◆ **What is asked**
Pull out every line in the data that has the string "scene" in it.

◆ **Given information**
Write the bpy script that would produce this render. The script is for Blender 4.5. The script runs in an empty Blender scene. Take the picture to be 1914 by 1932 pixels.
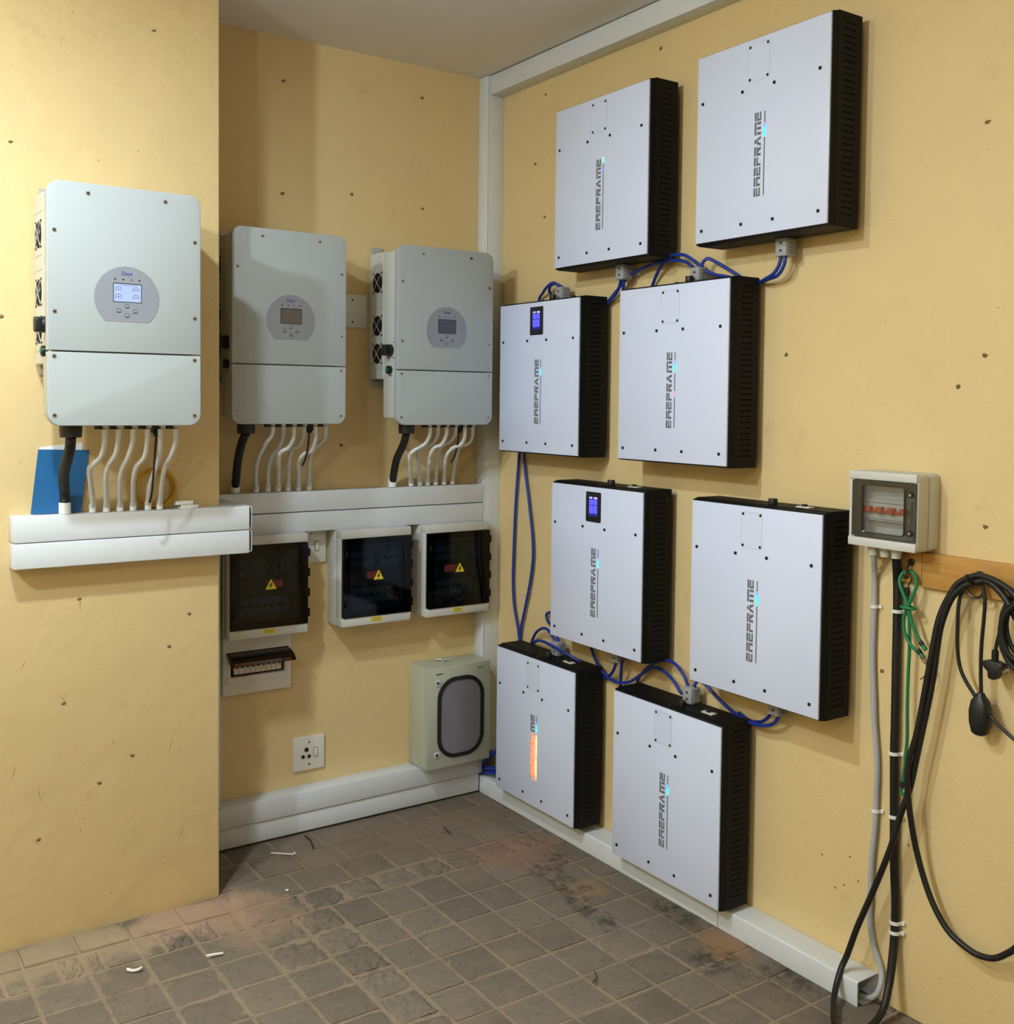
import bpy, bmesh, math, random
from mathutils import Vector, Matrix

# ------------------------------------------------------------------ camera, light, exposure
S = bpy.context.scene
COL = S.collection
cam_d = bpy.data.cameras.new('camera')
cam = bpy.data.objects.new('camera', cam_d)
COL.objects.link(cam)
S.camera = cam
FPX = 2015.526                       # focal length in pixels of the 1914 x 1932 frame
cam_d.sensor_fit = 'AUTO'
cam_d.sensor_width = 36.0
cam_d.lens = FPX * 36.0 / 1932.0
cam_d.shift_x = -27.27 / 1932.0
cam_d.shift_y = -130.55 / 1932.0
cam_d.clip_start = 0.05
YAW, PITCH, ROLL = 0.605266, -0.0390466, 0.0112519
fw = Vector((math.sin(YAW) * math.cos(PITCH), math.cos(YAW) * math.cos(PITCH), math.sin(PITCH)))
rt = Vector((math.cos(YAW), -math.sin(YAW), 0.0))
up = rt.cross(fw)
r2 = rt * math.cos(ROLL) + up * math.sin(ROLL)
u2 = up * math.cos(ROLL) - rt * math.sin(ROLL)
mw = Matrix((r2, u2, -fw)).transposed().to_4x4()
mw.translation = Vector((-2.4933, -3.8286, 1.6499))
cam.matrix_world = mw

world = bpy.data.worlds.new('world')
S.world = world
world.use_nodes = True
world.node_tree.nodes['Background'].inputs[0].default_value = (0.75, 0.82, 1.0, 1)
world.node_tree.nodes['Background'].inputs[1].default_value = 0.03

KEY_POS, KEY_W = (-2.27, -1.6, 2.90), 38.0         # flat ceiling lamp near the corner
SIDE_POS, SIDE_W = (-3.4, -2.0, 2.80), 112.0        # second bulb further left
FILL_POS, FILL_W = (-4.0, -4.2, 2.87), 46.0        # fill lamp added behind the camera to lift the shaded parts
LAMP_RGB = (0.80, 0.93, 1.0)
EXPOSURE = 0.0
S.view_settings.view_transform = 'Standard'
S.view_settings.look = 'None'
S.view_settings.gamma = 1.0
S.view_settings.use_curve_mapping = False
S.view_settings.exposure = EXPOSURE
S.cycles.use_denoising = True
S.cycles.max_bounces = 6
S.cycles.diffuse_bounces = 4
S.cycles.caustics_reflective = False
S.cycles.caustics_refractive = False

# ------------------------------------------------------------------ helpers
random.seed(7)


def srgb(r, g, b):
    def f(c):
        c /= 255.0
        return c / 12.92 if c <= 0.04045 else ((c + 0.055) / 1.055) ** 2.4
    return (f(r), f(g), f(b), 1.0)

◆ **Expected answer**
Write the bpy script that would produce this render. The script is for Blender 4.5. The script runs in an empty Blender scene. Take the picture to be 1914 by 1932 pixels.
S = bpy.context.scene